There are significant changes to the EMC testing for Emissions in issue 5 of ICES-003. Foremost, the title of the document has changed from ICES-003 - Digital Apparatus to ICES-003 - Information Technology Equipment (ITE) - Limits and methods of measurement; and it has incorporated the EMCAB-3 guidance document.  For the purpose of this standard, ITE is defined as device(s) or system(s) that is an unintentional radiator which generates or utilizes timing signals greater than or equal to 9kHz; and employs digital techniques for computation, display, data processing, storage, and control.


The classifications of limits for ITE in ICES-003 have not changed significantly, as the CLASS A for commercial, business, and industrial environments and CLASS B for residential environments are still applicable; and ITE tested to ICES-003 are approved through the method of SDoC, or Self Declaration of Compliance by the manufacturer, importer, or distributor.  It is important to note that any classification made for the SDoC is consistent throughout testing, and no intermixing of CLASS A and CLASS B limits is permitted.


ICES-003 references CAN/CSA CISPR 22-10, which is harmonized to IEC CISPR 22 2008; additionally, it also now references the latest version of ANSI C63.4 (American National Standard for Methods of Measurement of Radio-Noise Emissions from Low-Voltage Electrical and Electronic Equipment in the Range of 9kHz to 40GHz).  Both of these reference standards have methods of measurement for conducted and radiated emissions, and most significantly, ICES-003 now has specifications up to 6GHz (where previous versions only specified up to 1GHz).

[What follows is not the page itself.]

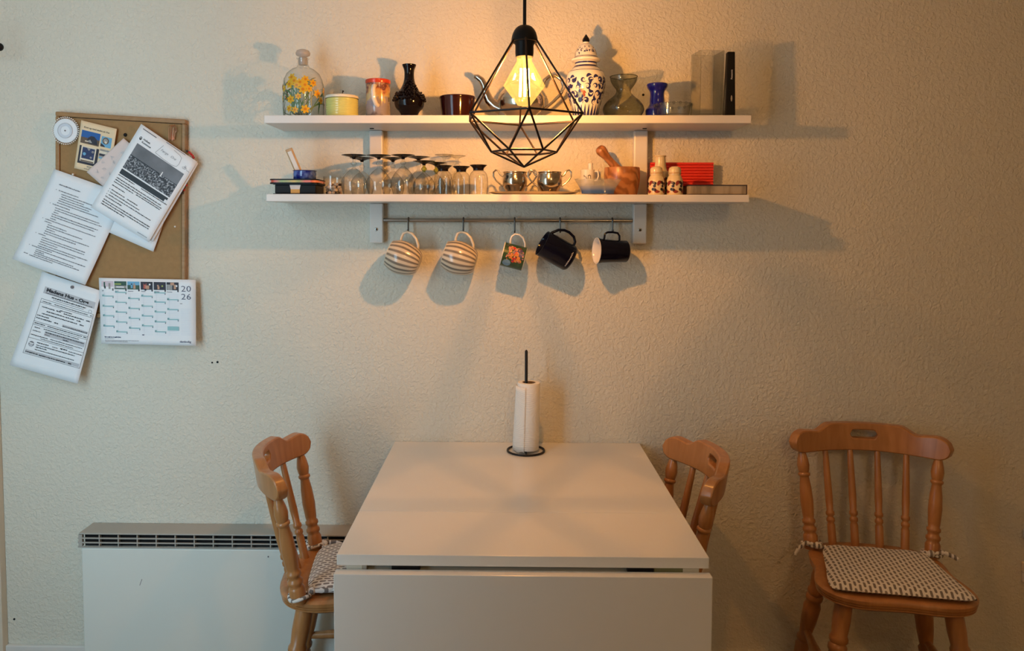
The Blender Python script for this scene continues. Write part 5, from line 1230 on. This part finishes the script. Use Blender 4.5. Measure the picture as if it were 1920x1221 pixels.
def bowl_glass():
    m, N, L, b = nodes_of('blue_fade_glass'); N.remove(b); out = N['Material Output']
    tc = N.new('ShaderNodeTexCoord'); sp = N.new('ShaderNodeSeparateXYZ'); L.new(tc.outputs['Object'], sp.inputs[0])
    mr = N.new('ShaderNodeMapRange'); mr.inputs['From Min'].default_value = .012; mr.inputs['From Max'].default_value = .034; L.new(sp.outputs['Z'], mr.inputs['Value'])
    mc = N.new('ShaderNodeMix'); mc.data_type = 'RGBA'; mc.inputs[6].default_value = (.05, .13, .36, 1); mc.inputs[7].default_value = (.50, .50, .46, 1); L.new(mr.outputs[0], mc.inputs[0])
    df = N.new('ShaderNodeBsdfPrincipled'); df.inputs['Roughness'].default_value = .12; L.new(mc.outputs[2], df.inputs['Base Color'])
    tr = N.new('ShaderNodeBsdfTransparent'); tr.inputs[0].default_value = (.86, .88, .90, 1)
    m2 = N.new('ShaderNodeMapRange'); m2.inputs['From Min'].default_value = .010; m2.inputs['From Max'].default_value = .036; m2.inputs['To Min'].default_value = .25; m2.inputs['To Max'].default_value = .72; L.new(sp.outputs['Z'], m2.inputs['Value'])
    ms = N.new('ShaderNodeMixShader'); L.new(m2.outputs[0], ms.inputs[0]); L.new(df.outputs[0], ms.inputs[1]); L.new(tr.outputs[0], ms.inputs[2]); L.new(ms.outputs[0], out.inputs[0]); return m
vs = []; fs = []; nn = 60; prf = [(30, 363.5), (31, 358), (35, 350), (40, 342), (44, 335.5)]
mb = MB(); rows_ = [(0, .0008)] + [(hw_ * k, max(.0008, z(py))) for hw_, py in prf]
for (r0, z0_) in rows_[1:]:
    for i in range(nn):
        a = 2 * PI * i / nn; sca = 1 + .02 * math.cos(12 * a) * (z0_ / rows_[-1][1]); vs.append((r0 * sca * math.cos(a), r0 * sca * math.sin(a) * .58, z0_ + .0018 * math.cos(12 * a) * (z0_ / rows_[-1][1]) ** 2))
for j in range(len(rows_) - 2):
    for i in range(nn): fs.append((j * nn + i, j * nn + (i + 1) % nn, (j + 1) * nn + (i + 1) % nn, (j + 1) * nn + i))
fs.append(tuple(reversed(range(nn)))); mb.add(vs, fs); mb.build('bowl_body', bowl_glass(), t, angle=80)
MT['olive'] = None
def olive():
    m, N, L, b = nodes_of('olive_wood'); b.inputs['Roughness'].default_value = .35; b.inputs['Coat Weight'].default_value = .2
    tc = N.new('ShaderNodeTexCoord'); mp = N.new('ShaderNodeMapping'); mp.inputs['Scale'].default_value = (1, 1.3, .8); mp.inputs['Rotation'].default_value = (.5, .9, .3); L.new(tc.outputs['Object'], mp.inputs[0])
    wv = N.new('ShaderNodeTexWave'); wv.inputs['Scale'].default_value = 13; wv.inputs['Distortion'].default_value = 13; wv.inputs['Detail'].default_value = 3; wv.inputs['Detail Scale'].default_value = 1.2; L.new(mp.outputs[0], wv.inputs['Vector'])
    rp = N.new('ShaderNodeValToRGB'); rp.color_ramp.elements[0].position = .1; rp.color_ramp.elements[1].position = .8; rp.color_ramp.elements[0].color = (.24, .085, .022, 1); rp.color_ramp.elements[1].color = (.42, .17, .055, 1)
    L.new(wv.outputs['Fac'], rp.inputs[0]); L.new(rp.outputs[0], b.inputs['Base Color']); return m
MT['olive'] = olive()
Y = -0.065; cxp = 1166; k = 1 / sc(Y); z = lambda py: Zp(cxp, py, Y) - ZLs
t = thing('mortar', 'turned olive wood mortar with swirling grain', 'mortar', LO(cxp, 340, Y))
MB().lathe([(0, 0), (24 * k, 0), (28 * k, .003), (31 * k, z(352)), (33 * k, z(340)), (33.3 * k, z(328)), (32.5 * k, z(316)), (32 * k, z(314.5)), (29 * k, z(314.5)), (28 * k, z(330)), (20 * k, z(348)), (0, z(353))], 44).build('mortar_body', MT['olive'], t, angle=50)
pt, pb_ = at(1127, 282, Y - .01), at(1168, 330, Y)
t = thing('pestle', 'olive wood pestle leaning out of the wooden mortar', 'pestle', pb_)
d = pt - pb_; ln = d.length; q_ = Vector((0, 0, 1)).rotation_difference(d.normalized()).to_matrix().to_4x4()
pr = smooth_prof([(.001, -.018), (.013, -.012), (.0175, .0), (.0175, .014), (.014, .03), (.0115, ln * .62), (.0125, ln * .78), (.0162, ln * .93), (.0165, ln * 1.02), (.011, ln * 1.11), (.001, ln * 1.135)], 4)
MB().lathe(pr, 28, 0, q_).build('pestle_body', MT['olive'], t, angle=80)

# ---- shakers and cruet
MT['cream'] = M('cream_stoneware', (0.66, 0.54, 0.33), 0.2, var=.04, coat=.3); MT['leaf_red'] = M('leaf_red', (0.22, 0.03, 0.02), .3); MT['berry'] = M('berry_blue', (0.012, 0.012, 0.022), .3)
def leaves(mb, fn, z0_, zs, n_, step):
    for j in range(n_):
        a = -step * n_ / 2 + step * j
        leafs(mb, fn, a, z0_ + zs * .52, .019, .6, 0); leafs(mb, fn, a + .006, z0_ + zs * .12, .018, 2.5, 0)
        for dx, dz in ((.013, .75), (.018, .68), (.012, .28), (.0175, .24), (.016, .5)): mb.disc2(a + dx, z0_ + zs * dz, .0046, fn, 1, 9)
def shaker(label, cxp, hw_):
    Y = -0.135; k = 1 / sc(Y); z = lambda py: Zp(cxp, py, Y) - ZLs
    t = thing('shaker', label, 'shaker', LO(cxp, 340, Y), 0, 'cream stoneware shakers')
    pr = [(hw_ * .88 * k, 0), (hw_ * .98 * k, .003), (hw_ * k, z(350)), (hw_ * .97 * k, z(340)), (hw_ * .86 * k, z(334)), (hw_ * .72 * k, z(329.5))]
    MB().lathe([(0, 0)] + smooth_prof(pr, 4), 36).build('body', MT['cream'], t, angle=70)
    MB().lathe([(hw_ * .70 * k, z(329.4)), (hw_ * .74 * k, z(327)), (hw_ * .74 * k, z(319)), (hw_ * .66 * k, z(315)), (hw_ * .4 * k, z(312.5)), (0, z(312))], 32).build('cap', MT['cream'], t, angle=50)
    MB().lathe([(hw_ * .742 * k, z(326)), (hw_ * .765 * k, z(325.4)), (hw_ * .765 * k, z(324.6)), (hw_ * .742 * k, z(324))], 32).build('cap_ring', MT['knife_w'], t)
    mb = MB(); leaves(mb, surf_map(smooth_prof(pr, 4), .0006), .005, z(336) - .005, 6, .026); mb.build('leaf_print', [MT['leaf_red'], MT['berry']], t, smooth=False, orient=False)
shaker('cream salt shaker with leaf print, left of the front two', 1230.5, 15.5); shaker('cream pepper shaker with leaf print, right of the front two', 1265, 15.5)
Y = -0.075; cxp = 1238; k = 1 / sc(Y); z = lambda py: Zp(cxp, py, Y) - ZLs
t = thing('cruet', 'cream bottle with leaf print and narrow neck behind the shakers', 'bottle', LO(cxp, 330, Y))
pr = smooth_prof([(19 * k, 0), (20 * k, .004), (20 * k, z(345)), (17.5 * k, z(328)), (12 * k, z(318)), (10 * k, z(308)), (9.3 * k, z(296)), (10.5 * k, z(293.5)), (10.6 * k, z(292))], 4)
MB().lathe([(0, 0)] + pr + [(8.5 * k, z(292)), (8 * k, z(310))], 32).build('body', MT['cream'], t, angle=70)
MB().tube([(-9 * k, -.003, z(294)), (-12 * k, -.004, z(292.5))], [.003, .0018], 8).build('spout_lip', MT['cream'], t)
mb = MB(); leaves(mb, surf_map(pr, .0006), .006, z(327) - .006, 6, .034); mb.build('leaf_print', [MT['leaf_red'], MT['berry']], t, smooth=False, orient=False)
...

Notably, only one standard may be utilized to demonstrate compliance; if CAN/CSA CISPR 22-10 is used, then the measurement method, limits, and test site requirements as specified in said document must be observed.  Coincidentally, if ANSI C63.4 is used, then the measurement methods and test site requirements specified therein shall apply (when utilizing this method, the limits are specified in ICES-003; ANSI C63.4 does not contain any emission limits). In addition, the latest release of ICES-003 specifies requirements for Test Reports and Labeling in greater detail than previous versions.  


These differences between the two versions of the standard as outlined herein are not meant to be all-inclusive, but are detailed to demonstrate and acknowledge the significant changes amidst issue 4 to issue 5.